In Paris, riot police held back a crowd of several thousand who gathered outside the US embassy for an unsanctioned protest.
“I’ve had racist abuse all my life,” said one demonstrator, 46-year-old Nadine. “That is our life. To be a black French woman in France, it’s not easy.”
According to interior ministry figures, 23,000 people demonstrated in cities across France, 5,500 of them in Paris.
Smaller, youth-driven protests were staged outside US embassies in Warsaw and Sofia. In Germany, Bundesliga footballers warmed up in “Red card to racism #BlackLivesMatter” shirts and took a knee prior to kickoff.
“How many more?” asked a poster held up in a crowd of thousands in Frankfurt, while hundreds rallied across town squares of Belgium and the Netherlands.

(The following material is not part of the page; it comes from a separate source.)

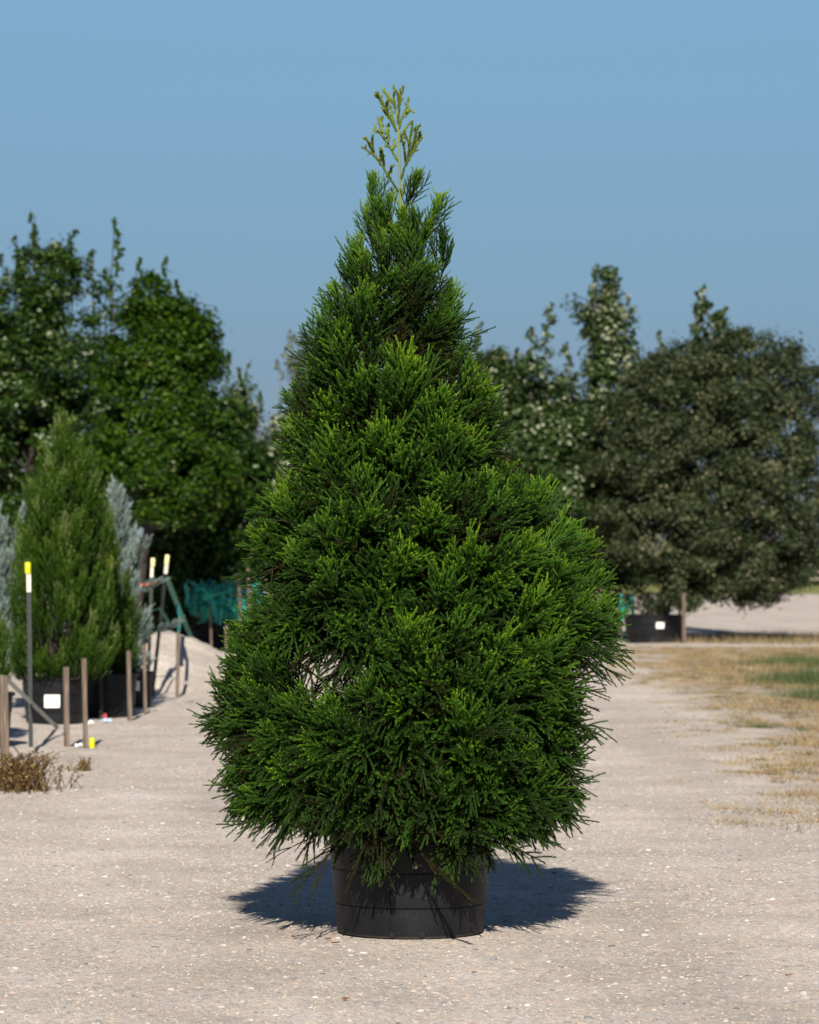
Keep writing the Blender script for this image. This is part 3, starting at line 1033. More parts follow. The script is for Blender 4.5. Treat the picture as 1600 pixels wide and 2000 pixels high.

In North Carolina, a long line of cars snaked its way down a highway as mourners arrived for a viewing and memorial service at a church not far from Floyd’s hometown.
In Washington, hundreds knelt and applauded in the street ahead of another mass rally, where Mayor Muriel Bowse has renamed the area outside the White House “Black Lives Matter Plaza”.
The protests have even resonated in war-scarred countries such as Iraq, where the “America Revolts” and the Arabic phrase for “We want to breathe, too” hashtags are spreading on social media.